◆ Directive ◆
Starting with the line that contains "by 717 pixels." and stopping after the line that contains "steady(1168,41,1179,42,1190,68,26.1,28.8,'steady arm on", output every line exactly as it stands.

§ §

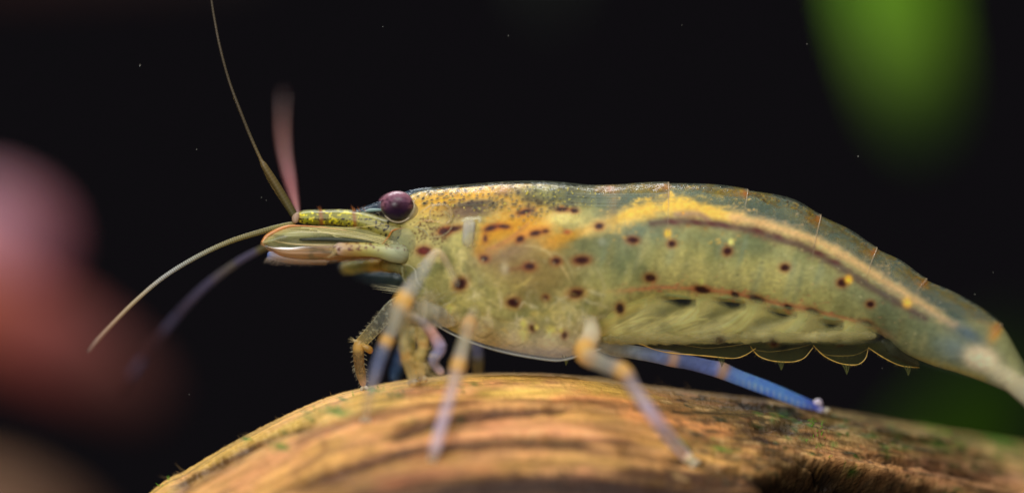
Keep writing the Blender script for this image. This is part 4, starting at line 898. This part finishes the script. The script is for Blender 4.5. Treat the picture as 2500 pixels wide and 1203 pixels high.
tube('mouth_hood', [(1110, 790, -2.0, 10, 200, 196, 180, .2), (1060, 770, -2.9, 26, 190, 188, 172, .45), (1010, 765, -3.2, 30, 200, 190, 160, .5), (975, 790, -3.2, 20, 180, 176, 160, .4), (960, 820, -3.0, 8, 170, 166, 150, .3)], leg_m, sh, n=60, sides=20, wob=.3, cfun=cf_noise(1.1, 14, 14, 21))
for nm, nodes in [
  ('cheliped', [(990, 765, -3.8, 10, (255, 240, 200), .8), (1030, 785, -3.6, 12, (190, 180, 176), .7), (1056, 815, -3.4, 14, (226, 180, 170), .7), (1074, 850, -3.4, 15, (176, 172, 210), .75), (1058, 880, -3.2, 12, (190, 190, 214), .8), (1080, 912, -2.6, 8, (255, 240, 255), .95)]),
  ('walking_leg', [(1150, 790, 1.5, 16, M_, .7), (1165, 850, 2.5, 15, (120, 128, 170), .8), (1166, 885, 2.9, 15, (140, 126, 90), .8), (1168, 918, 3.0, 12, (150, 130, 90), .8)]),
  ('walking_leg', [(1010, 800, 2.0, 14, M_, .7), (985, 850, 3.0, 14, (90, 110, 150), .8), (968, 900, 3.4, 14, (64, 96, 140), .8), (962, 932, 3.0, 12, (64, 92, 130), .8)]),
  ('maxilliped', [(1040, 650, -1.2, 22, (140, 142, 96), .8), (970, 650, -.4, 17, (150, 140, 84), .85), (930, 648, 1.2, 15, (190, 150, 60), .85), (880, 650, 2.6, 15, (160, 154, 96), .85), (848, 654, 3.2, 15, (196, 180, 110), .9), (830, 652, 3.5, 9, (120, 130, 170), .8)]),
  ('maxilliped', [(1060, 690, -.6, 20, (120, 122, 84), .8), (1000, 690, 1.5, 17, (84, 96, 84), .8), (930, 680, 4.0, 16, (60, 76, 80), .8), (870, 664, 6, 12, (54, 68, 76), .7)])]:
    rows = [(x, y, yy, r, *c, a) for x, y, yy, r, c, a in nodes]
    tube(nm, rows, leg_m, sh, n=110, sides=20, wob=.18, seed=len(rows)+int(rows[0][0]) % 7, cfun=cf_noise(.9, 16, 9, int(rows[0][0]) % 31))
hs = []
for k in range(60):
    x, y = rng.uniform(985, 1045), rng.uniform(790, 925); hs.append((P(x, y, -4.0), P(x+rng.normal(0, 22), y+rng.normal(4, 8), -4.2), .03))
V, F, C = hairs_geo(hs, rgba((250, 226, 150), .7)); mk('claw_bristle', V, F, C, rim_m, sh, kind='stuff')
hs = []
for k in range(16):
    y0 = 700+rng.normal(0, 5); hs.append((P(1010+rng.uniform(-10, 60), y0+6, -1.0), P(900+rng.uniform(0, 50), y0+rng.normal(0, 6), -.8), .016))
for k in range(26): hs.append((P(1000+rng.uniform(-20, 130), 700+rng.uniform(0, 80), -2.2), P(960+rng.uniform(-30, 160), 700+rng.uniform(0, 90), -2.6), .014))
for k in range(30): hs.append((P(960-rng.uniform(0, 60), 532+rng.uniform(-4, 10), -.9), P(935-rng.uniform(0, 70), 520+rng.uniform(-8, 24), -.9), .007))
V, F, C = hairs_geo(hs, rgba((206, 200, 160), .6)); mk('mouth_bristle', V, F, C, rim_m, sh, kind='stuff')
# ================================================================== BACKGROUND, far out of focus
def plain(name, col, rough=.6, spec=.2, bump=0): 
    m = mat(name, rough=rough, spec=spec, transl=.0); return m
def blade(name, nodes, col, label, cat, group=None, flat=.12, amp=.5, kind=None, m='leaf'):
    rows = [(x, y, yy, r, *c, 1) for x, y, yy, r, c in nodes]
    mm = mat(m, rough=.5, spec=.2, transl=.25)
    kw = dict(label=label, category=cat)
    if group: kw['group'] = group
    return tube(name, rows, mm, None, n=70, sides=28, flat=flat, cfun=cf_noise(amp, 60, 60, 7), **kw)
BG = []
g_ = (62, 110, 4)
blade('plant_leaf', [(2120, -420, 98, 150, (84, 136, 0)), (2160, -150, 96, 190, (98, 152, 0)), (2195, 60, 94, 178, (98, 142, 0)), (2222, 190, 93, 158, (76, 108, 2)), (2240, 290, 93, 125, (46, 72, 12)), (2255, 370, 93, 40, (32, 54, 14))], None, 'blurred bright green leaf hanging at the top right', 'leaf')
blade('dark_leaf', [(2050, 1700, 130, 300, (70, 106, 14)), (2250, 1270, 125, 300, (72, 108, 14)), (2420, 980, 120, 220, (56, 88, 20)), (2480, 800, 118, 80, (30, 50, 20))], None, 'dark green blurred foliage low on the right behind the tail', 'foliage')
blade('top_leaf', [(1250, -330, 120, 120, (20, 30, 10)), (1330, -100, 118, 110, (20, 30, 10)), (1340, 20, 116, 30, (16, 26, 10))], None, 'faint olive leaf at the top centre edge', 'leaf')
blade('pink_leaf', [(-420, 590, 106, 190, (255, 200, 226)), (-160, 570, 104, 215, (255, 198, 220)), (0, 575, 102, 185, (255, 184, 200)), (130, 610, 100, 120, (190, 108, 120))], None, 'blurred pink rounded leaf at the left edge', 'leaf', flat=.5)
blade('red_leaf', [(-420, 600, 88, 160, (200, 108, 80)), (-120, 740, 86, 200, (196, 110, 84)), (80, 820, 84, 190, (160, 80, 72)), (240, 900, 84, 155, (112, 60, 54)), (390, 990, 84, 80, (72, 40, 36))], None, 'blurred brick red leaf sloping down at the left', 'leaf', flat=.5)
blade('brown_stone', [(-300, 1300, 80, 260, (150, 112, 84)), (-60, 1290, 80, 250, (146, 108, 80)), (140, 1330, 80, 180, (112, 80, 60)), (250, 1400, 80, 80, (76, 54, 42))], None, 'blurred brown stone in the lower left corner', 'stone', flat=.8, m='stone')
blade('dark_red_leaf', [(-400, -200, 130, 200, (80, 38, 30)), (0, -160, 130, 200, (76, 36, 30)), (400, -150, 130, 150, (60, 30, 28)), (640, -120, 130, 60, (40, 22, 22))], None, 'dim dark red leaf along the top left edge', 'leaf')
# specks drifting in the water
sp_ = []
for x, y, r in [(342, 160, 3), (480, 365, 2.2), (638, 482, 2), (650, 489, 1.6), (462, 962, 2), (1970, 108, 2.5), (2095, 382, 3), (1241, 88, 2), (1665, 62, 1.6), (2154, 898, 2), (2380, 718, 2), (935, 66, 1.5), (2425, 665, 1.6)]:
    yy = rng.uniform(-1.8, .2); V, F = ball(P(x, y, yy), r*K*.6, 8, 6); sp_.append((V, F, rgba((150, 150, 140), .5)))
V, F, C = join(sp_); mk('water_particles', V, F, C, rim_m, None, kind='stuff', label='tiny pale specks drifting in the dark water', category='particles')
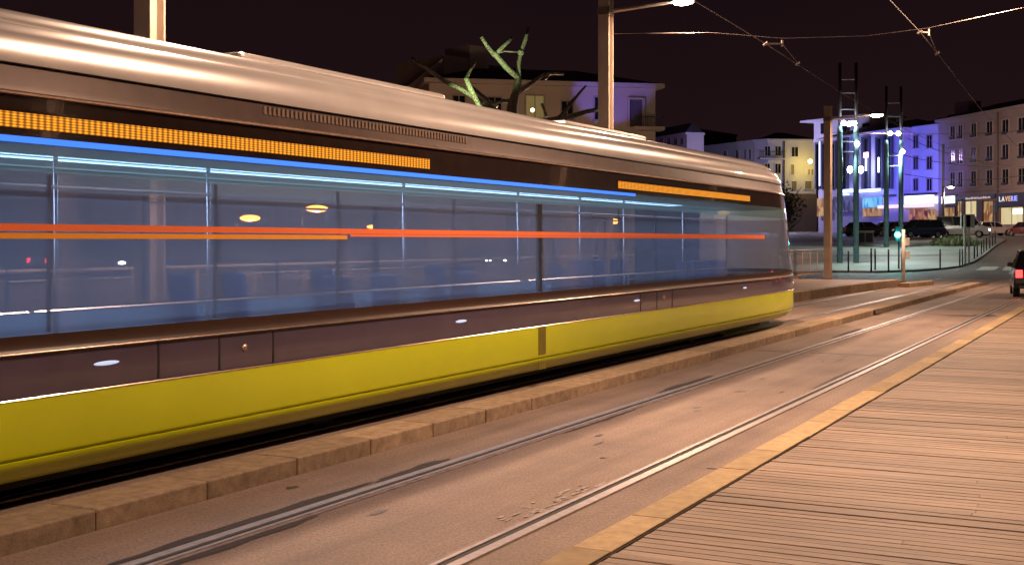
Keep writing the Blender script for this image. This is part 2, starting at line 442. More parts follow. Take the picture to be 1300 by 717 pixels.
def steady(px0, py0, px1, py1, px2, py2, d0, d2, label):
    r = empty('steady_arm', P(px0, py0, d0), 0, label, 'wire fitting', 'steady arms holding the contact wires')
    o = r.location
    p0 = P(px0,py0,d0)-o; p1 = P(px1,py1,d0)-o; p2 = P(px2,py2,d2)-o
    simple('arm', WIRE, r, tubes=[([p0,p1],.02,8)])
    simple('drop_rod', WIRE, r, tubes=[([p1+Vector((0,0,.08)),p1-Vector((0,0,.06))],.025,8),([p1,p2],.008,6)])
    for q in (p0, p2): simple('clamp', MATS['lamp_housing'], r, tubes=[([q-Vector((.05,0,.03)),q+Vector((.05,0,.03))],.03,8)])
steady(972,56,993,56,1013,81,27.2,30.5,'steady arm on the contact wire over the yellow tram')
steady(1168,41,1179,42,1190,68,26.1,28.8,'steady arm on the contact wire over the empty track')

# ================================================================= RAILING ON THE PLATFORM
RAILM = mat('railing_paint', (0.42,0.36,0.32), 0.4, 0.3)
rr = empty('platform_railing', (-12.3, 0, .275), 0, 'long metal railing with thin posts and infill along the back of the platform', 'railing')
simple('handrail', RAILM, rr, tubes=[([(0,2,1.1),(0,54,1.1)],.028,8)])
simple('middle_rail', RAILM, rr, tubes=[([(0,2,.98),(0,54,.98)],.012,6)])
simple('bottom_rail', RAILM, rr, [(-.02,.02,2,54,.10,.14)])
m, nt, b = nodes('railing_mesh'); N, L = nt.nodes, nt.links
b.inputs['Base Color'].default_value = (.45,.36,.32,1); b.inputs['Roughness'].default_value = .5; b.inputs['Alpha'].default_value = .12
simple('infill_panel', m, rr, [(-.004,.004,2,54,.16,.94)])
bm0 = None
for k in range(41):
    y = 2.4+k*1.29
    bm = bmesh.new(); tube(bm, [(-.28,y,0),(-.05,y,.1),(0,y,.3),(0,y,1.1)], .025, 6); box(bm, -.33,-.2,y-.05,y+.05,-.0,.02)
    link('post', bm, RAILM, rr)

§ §

◆ Exercise result ◆
Keep writing the Blender script for this image. This is part 2, starting at line 442. More parts follow. Take the picture to be 1300 by 717 pixels.
def steady(px0, py0, px1, py1, px2, py2, d0, d2, label):
    r = empty('steady_arm', P(px0, py0, d0), 0, label, 'wire fitting', 'steady arms holding the contact wires')
    o = r.location
    p0 = P(px0,py0,d0)-o; p1 = P(px1,py1,d0)-o; p2 = P(px2,py2,d2)-o
    simple('arm', WIRE, r, tubes=[([p0,p1],.02,8)])
    simple('drop_rod', WIRE, r, tubes=[([p1+Vector((0,0,.08)),p1-Vector((0,0,.06))],.025,8),([p1,p2],.008,6)])
    for q in (p0, p2): simple('clamp', MATS['lamp_housing'], r, tubes=[([q-Vector((.05,0,.03)),q+Vector((.05,0,.03))],.03,8)])
steady(972,56,993,56,1013,81,27.2,30.5,'steady arm on the contact wire over the yellow tram')
steady(1168,41,1179,42,1190,68,26.1,28.8,'steady arm on the contact wire over the empty track')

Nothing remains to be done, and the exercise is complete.